* [WHAT IS BEING ASKED]:
Write out the listing below without alteration, omitting its pictures.

* [SUPPLIED DATA]:

....

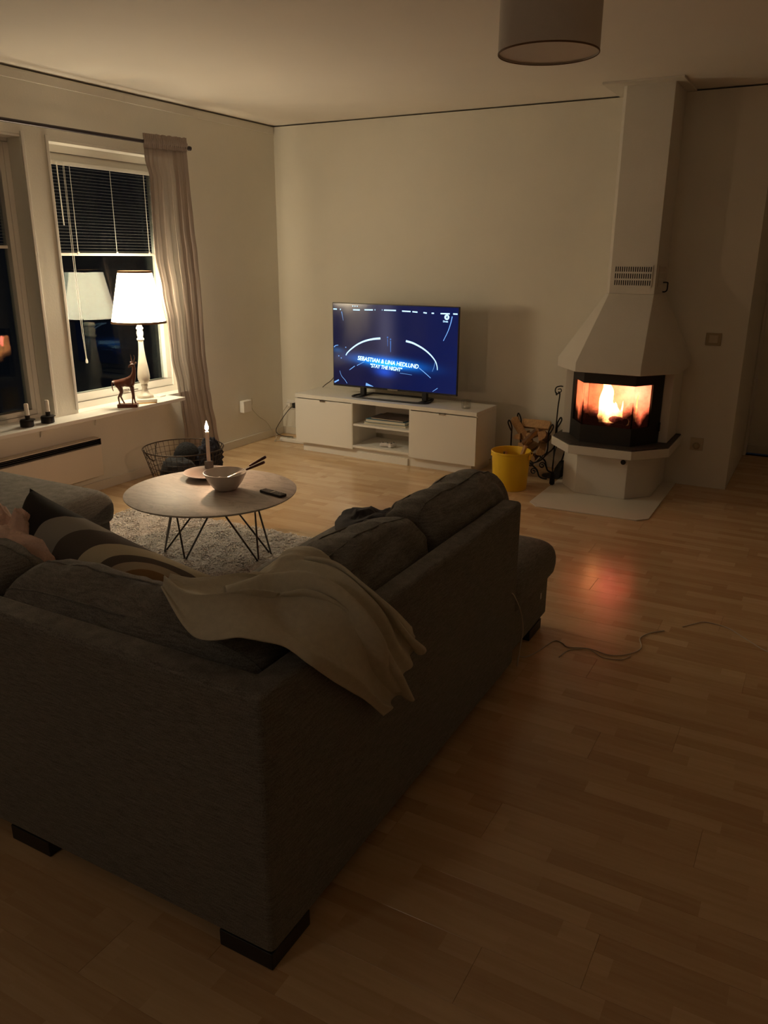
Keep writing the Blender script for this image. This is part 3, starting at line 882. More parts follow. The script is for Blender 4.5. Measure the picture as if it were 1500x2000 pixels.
# ------------------------------------------------------------------ television
TVX0, TVX1, TVY, TVZ0, TVZ1 = 0.864, 2.078, -0.40, 0.604, 1.331
t = thing('television', 'flat screen television on the white bench showing a dark blue stage show', 'television', ((TVX0 + TVX1) / 2, TVY, 0.53))
MB().box(TVX0, TVX1, TVY, TVY + 0.022, TVZ0, TVZ1).build('bezel', m_black, t, bevel=0.002)
MB().box(TVX0 + 0.25, TVX1 - 0.25, TVY + 0.0225, TVY + 0.06, TVZ0 + 0.02, TVZ0 + 0.42).build('back_housing', m_black, t, bevel=0.008)
sx0, sx1, sz0, sz1 = TVX0 + 0.007, TVX1 - 0.007, TVZ0 + 0.016, TVZ1 - 0.007
def screen_mat():
    T = NT('screen_picture')
    p = T.p
    p.inputs['Base Color'].default_value = (0.004, 0.004, 0.006, 1)
    p.inputs['Roughness'].default_value = 0.13
    p.inputs['Specular IOR Level'].default_value = 0.6
    tc = T.add('ShaderNodeTexCoord')
    sp = T.add('ShaderNodeSeparateXYZ')
    T.link(tc.outputs['Generated'], sp.inputs[0])
    nz = T.add('ShaderNodeTexNoise', i_Scale=2.2, i_Detail=2.0)
    T.link(tc.outputs['Generated'], nz.inputs['Vector'])
    rp = T.add('ShaderNodeValToRGB')
    e = rp.color_ramp.elements
    e[0].position, e[0].color = 0.0, (0.006, 0.006, 0.026, 1)
    e[1].position, e[1].color = 1.0, (0.0015, 0.008, 0.075, 1)
    ad = T.add('ShaderNodeMath', operation='MULTIPLY_ADD', i_1=0.35)
    T.link(nz.outputs['Fac'], ad.inputs[0])
    mu = T.add('ShaderNodeMath', operation='MULTIPLY', i_1=0.7)
    T.link(sp.outputs['X'], mu.inputs[0])
    T.link(mu.outputs[0], ad.inputs[2])
    T.link(ad.outputs[0], rp.inputs[0])
    # blue burst behind the title; the tall grey haze is a painted room reflection
    def gauss(cx, cz, wx, wz):
        ax = T.add('ShaderNodeMath', operation='SUBTRACT', i_1=cx)
        T.link(sp.outputs['X'], ax.inputs[0])
        az = T.add('ShaderNodeMath', operation='SUBTRACT', i_1=cz)
        T.link(sp.outputs['Z'], az.inputs[0])
        sk = T.add('ShaderNodeMath', operation='MULTIPLY_ADD', i_1=0.10)
        T.link(ax.outputs[0], sk.inputs[0])
        T.link(az.outputs[0], sk.inputs[2])
        a2 = T.add('ShaderNodeMath', operation='DIVIDE', i_1=wx)
        T.link(ax.outputs[0], a2.inputs[0])
        b2 = T.add('ShaderNodeMath', operation='DIVIDE', i_1=wz)
        T.link(sk.outputs[0], b2.inputs[0])
        a3 = T.add('ShaderNodeMath', operation='POWER', i_1=2.0)
        b3 = T.add('ShaderNodeMath', operation='POWER', i_1=2.0)
        aa = T.add('ShaderNodeMath', operation='ABSOLUTE')
        bb = T.add('ShaderNodeMath', operation='ABSOLUTE')
        T.link(a2.outputs[0], aa.inputs[0])
        T.link(b2.outputs[0], bb.inputs[0])
        T.link(aa.outputs[0], a3.inputs[0])
        T.link(bb.outputs[0], b3.inputs[0])
        s_ = T.add('ShaderNodeMath', operation='ADD')
        T.link(a3.outputs[0], s_.inputs[0])
        T.link(b3.outputs[0], s_.inputs[1])
        ng = T.add('ShaderNodeMath', operation='MULTIPLY', i_1=-1.0)
        T.link(s_.outputs[0], ng.inputs[0])
        ex = T.add('ShaderNodeMath', operation='EXPONENT')
        T.link(ng.outputs[0], ex.inputs[0])
        return ex.outputs[0]
    cur = rp.outputs[0]
    for (cx, cz, wx, wz, col) in ((0.46, 0.315, 0.23, 0.055, (0.0, 0.26, 1.2)), (0.44, 0.30, 0.15, 0.030, (0.0, 0.35, 0.9)), (0.43, 0.20, 0.07, 0.05, (0.0, 0.06, 0.5)),
                                  (0.44, 0.75, 0.075, 0.50, (0.05, 0.045, 0.052)), (0.03, 0.43, 0.05, 0.03, (0.0, 0.05, 0.15))):
        g = gauss(cx, cz, wx, wz)
        mxn = T.add('ShaderNodeVectorMath', operation='SCALE')
        mxn.inputs[0].default_value = col
        T.link(g, mxn.inputs['Scale'])
        av = T.add('ShaderNodeVectorMath', operation='ADD')
        T.link(cur, av.inputs[0])
        T.link(mxn.outputs[0], av.inputs[1])
        cur = av.outputs[0]
    T.link(cur, p.inputs['Emission Color'])
    p.inputs['Emission Strength'].default_value = TV_EMIT
    return T.m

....

* [WRITTEN RESPONSE]:
Keep writing the Blender script for this image. This is part 3, starting at line 882. More parts follow. The script is for Blender 4.5. Measure the picture as if it were 1500x2000 pixels.
# ------------------------------------------------------------------ television
TVX0, TVX1, TVY, TVZ0, TVZ1 = 0.864, 2.078, -0.40, 0.604, 1.331
t = thing('television', 'flat screen television on the white bench showing a dark blue stage show', 'television', ((TVX0 + TVX1) / 2, TVY, 0.53))
MB().box(TVX0, TVX1, TVY, TVY + 0.022, TVZ0, TVZ1).build('bezel', m_black, t, bevel=0.002)
MB().box(TVX0 + 0.25, TVX1 - 0.25, TVY + 0.0225, TVY + 0.06, TVZ0 + 0.02, TVZ0 + 0.42).build('back_housing', m_black, t, bevel=0.008)
sx0, sx1, sz0, sz1 = TVX0 + 0.007, TVX1 - 0.007, TVZ0 + 0.016, TVZ1 - 0.007
def screen_mat():
    T = NT('screen_picture')
    p = T.p
    p.inputs['Base Color'].default_value = (0.004, 0.004, 0.006, 1)
    p.inputs['Roughness'].default_value = 0.13
    p.inputs['Specular IOR Level'].default_value = 0.6
    tc = T.add('ShaderNodeTexCoord')
    sp = T.add('ShaderNodeSeparateXYZ')
    T.link(tc.outputs['Generated'], sp.inputs[0])
    nz = T.add('ShaderNodeTexNoise', i_Scale=2.2, i_Detail=2.0)
    T.link(tc.outputs['Generated'], nz.inputs['Vector'])
    rp = T.add('ShaderNodeValToRGB')
    e = rp.color_ramp.elements
    e[0].position, e[0].color = 0.0, (0.006, 0.006, 0.026, 1)
    e[1].position, e[1].color = 1.0, (0.0015, 0.008, 0.075, 1)
    ad = T.add('ShaderNodeMath', operation='MULTIPLY_ADD', i_1=0.35)
    T.link(nz.outputs['Fac'], ad.inputs[0])
    mu = T.add('ShaderNodeMath', operation='MULTIPLY', i_1=0.7)
    T.link(sp.outputs['X'], mu.inputs[0])
    T.link(mu.outputs[0], ad.inputs[2])
    T.link(ad.outputs[0], rp.inputs[0])
    # blue burst behind the title; the tall grey haze is a painted room reflection
    def gauss(cx, cz, wx, wz):
        ax = T.add('ShaderNodeMath', operation='SUBTRACT', i_1=cx)
        T.link(sp.outputs['X'], ax.inputs[0])
        az = T.add('ShaderNodeMath', operation='SUBTRACT', i_1=cz)
        T.link(sp.outputs['Z'], az.inputs[0])
        sk = T.add('ShaderNodeMath', operation='MULTIPLY_ADD', i_1=0.10)
        T.link(ax.outputs[0], sk.inputs[0])
        T.link(az.outputs[0], sk.inputs[2])
        a2 = T.add('ShaderNodeMath', operation='DIVIDE', i_1=wx)
        T.link(ax.outputs[0], a2.inputs[0])
        b2 = T.add('ShaderNodeMath', operation='DIVIDE', i_1=wz)
        T.link(sk.outputs[0], b2.inputs[0])
        a3 = T.add('ShaderNodeMath', operation='POWER', i_1=2.0)
        b3 = T.add('ShaderNodeMath', operation='POWER', i_1=2.0)
        aa = T.add('ShaderNodeMath', operation='ABSOLUTE')
        bb = T.add('ShaderNodeMath', operation='ABSOLUTE')
        T.link(a2.outputs[0], aa.inputs[0])
        T.link(b2.outputs[0], bb.inputs[0])
        T.link(aa.outputs[0], a3.inputs[0])
        T.link(bb.outputs[0], b3.inputs[0])
        s_ = T.add('ShaderNodeMath', operation='ADD')
        T.link(a3.outputs[0], s_.inputs[0])
        T.link(b3.outputs[0], s_.inputs[1])
        ng = T.add('ShaderNodeMath', operation='MULTIPLY', i_1=-1.0)
        T.link(s_.outputs[0], ng.inputs[0])
        ex = T.add('ShaderNodeMath', operation='EXPONENT')
        T.link(ng.outputs[0], ex.inputs[0])
        return ex.outputs[0]
    cur = rp.outputs[0]
    for (cx, cz, wx, wz, col) in ((0.46, 0.315, 0.23, 0.055, (0.0, 0.26, 1.2)), (0.44, 0.30, 0.15, 0.030, (0.0, 0.35, 0.9)), (0.43, 0.20, 0.07, 0.05, (0.0, 0.06, 0.5)),
                                  (0.44, 0.75, 0.075, 0.50, (0.05, 0.045, 0.052)), (0.03, 0.43, 0.05, 0.03, (0.0, 0.05, 0.15))):
        g = gauss(cx, cz, wx, wz)
        mxn = T.add('ShaderNodeVectorMath', operation='SCALE')
        mxn.inputs[0].default_value = col
        T.link(g, mxn.inputs['Scale'])
        av = T.add('ShaderNodeVectorMath', operation='ADD')
        T.link(cur, av.inputs[0])
        T.link(mxn.outputs[0], av.inputs[1])
        cur = av.outputs[0]
    T.link(cur, p.inputs['Emission Color'])
    p.inputs['Emission Strength'].default_value = TV_EMIT
    return T.m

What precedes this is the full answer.